Enquanto a idosa vira uma vítima do sistema, que liga diariamente para ela para oferecer serviços de apoio psicológico que nunca podem desestimular a necessidade de pôr fim à vida, o agente se culpabiliza por ajudar a manter uma grande farsa.

O Estado passa a longe de ser um protetor do cidadão, com a sua burocracia funcionando para evitar grandes custos e transformando seres humanos em simples peças de descarte. Neste sentido, uma das melhores cenas, curiosamente, é protagonizada pela imigrante.

Ela consegue emprego no local onde são realizadas as mortes consentidas, no setor em que são separados os pertences pessoais.
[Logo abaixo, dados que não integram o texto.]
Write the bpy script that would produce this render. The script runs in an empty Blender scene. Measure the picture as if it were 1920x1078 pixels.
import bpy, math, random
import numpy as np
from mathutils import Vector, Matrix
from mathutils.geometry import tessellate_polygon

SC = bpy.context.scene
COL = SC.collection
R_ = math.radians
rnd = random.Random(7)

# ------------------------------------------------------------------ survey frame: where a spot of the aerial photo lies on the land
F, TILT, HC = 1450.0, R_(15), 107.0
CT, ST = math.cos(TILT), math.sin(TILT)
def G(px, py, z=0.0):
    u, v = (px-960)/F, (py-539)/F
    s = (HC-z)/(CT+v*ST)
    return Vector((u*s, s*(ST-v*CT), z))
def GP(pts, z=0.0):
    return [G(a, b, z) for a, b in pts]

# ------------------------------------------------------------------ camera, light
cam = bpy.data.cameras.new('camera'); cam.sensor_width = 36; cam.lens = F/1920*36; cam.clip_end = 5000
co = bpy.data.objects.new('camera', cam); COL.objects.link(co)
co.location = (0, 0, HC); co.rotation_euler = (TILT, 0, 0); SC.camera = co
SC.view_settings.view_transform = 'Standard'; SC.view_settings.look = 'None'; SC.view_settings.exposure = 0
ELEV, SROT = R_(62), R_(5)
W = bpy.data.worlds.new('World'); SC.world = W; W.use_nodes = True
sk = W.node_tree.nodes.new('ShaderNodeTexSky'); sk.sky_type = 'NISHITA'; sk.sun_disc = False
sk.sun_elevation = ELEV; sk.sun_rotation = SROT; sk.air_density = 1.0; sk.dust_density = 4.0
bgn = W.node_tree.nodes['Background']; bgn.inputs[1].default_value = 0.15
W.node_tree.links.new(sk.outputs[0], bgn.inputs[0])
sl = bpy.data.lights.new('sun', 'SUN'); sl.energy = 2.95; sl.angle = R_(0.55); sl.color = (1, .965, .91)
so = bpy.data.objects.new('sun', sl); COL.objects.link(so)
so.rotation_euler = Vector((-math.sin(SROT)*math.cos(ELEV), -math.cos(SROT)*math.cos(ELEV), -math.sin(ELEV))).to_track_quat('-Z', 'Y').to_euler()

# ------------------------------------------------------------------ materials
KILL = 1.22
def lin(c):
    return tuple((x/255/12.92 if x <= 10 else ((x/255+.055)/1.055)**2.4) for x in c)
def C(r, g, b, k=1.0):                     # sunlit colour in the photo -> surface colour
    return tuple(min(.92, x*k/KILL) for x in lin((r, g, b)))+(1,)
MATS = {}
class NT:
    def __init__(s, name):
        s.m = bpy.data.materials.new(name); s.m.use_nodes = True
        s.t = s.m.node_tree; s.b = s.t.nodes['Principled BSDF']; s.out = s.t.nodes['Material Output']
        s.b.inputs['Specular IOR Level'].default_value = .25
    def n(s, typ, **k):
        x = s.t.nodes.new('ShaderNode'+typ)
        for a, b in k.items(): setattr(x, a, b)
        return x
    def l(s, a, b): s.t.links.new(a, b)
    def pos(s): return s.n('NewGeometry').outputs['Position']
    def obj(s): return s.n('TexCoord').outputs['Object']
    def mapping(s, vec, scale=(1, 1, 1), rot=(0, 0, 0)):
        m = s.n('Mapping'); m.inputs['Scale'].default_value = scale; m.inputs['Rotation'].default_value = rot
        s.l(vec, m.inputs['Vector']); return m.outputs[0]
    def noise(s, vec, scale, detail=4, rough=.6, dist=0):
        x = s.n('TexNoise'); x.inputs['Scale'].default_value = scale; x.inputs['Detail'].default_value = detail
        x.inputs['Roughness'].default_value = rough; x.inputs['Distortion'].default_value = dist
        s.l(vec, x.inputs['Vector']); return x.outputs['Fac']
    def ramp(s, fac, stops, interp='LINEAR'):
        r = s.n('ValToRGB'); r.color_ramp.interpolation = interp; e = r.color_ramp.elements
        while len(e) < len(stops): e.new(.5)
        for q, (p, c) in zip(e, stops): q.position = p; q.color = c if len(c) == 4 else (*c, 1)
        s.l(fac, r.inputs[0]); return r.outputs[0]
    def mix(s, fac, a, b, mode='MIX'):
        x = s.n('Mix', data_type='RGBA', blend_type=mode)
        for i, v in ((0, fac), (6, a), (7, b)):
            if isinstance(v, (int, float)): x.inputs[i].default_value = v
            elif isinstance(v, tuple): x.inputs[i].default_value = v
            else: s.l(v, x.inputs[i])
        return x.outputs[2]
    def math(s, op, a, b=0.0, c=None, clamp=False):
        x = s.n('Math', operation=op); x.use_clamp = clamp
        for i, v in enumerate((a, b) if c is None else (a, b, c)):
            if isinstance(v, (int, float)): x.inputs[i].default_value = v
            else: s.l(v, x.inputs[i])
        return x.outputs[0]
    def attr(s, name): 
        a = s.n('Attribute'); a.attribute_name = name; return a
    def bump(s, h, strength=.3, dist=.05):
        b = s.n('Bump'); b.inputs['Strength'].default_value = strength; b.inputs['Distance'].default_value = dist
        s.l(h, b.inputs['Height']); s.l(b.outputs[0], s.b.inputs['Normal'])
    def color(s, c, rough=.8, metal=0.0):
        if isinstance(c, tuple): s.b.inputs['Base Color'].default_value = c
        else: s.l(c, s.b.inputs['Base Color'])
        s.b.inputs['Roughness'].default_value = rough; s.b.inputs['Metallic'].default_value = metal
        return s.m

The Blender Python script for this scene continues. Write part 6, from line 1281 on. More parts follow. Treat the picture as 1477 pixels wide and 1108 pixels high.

É impossível não associá-la aos campos de concentração nazistas, que amontoavam roupas, dentes de ouro, óculos e chapéus antes de executar os judeus.

Num mundo em que a extrema-direita ganha força, o filme põe em evidência governos totalitários que decidem sobre as parcelas da população que devem morrer, de uma forma direta, como a mostrada em Plano 75, ou em programas que alijam as camadas mais frágeis.

Um grau de intolerância que ganha contraste na sequência em que, ao mostrar a idosa olhando o entardecer e cantarolando uma música sobre cerejeiras, deixa no ar que, apesar da iminente chegada da escuridão, ainda há esperança na renovação – um dos significados da árvore-símbolo do país.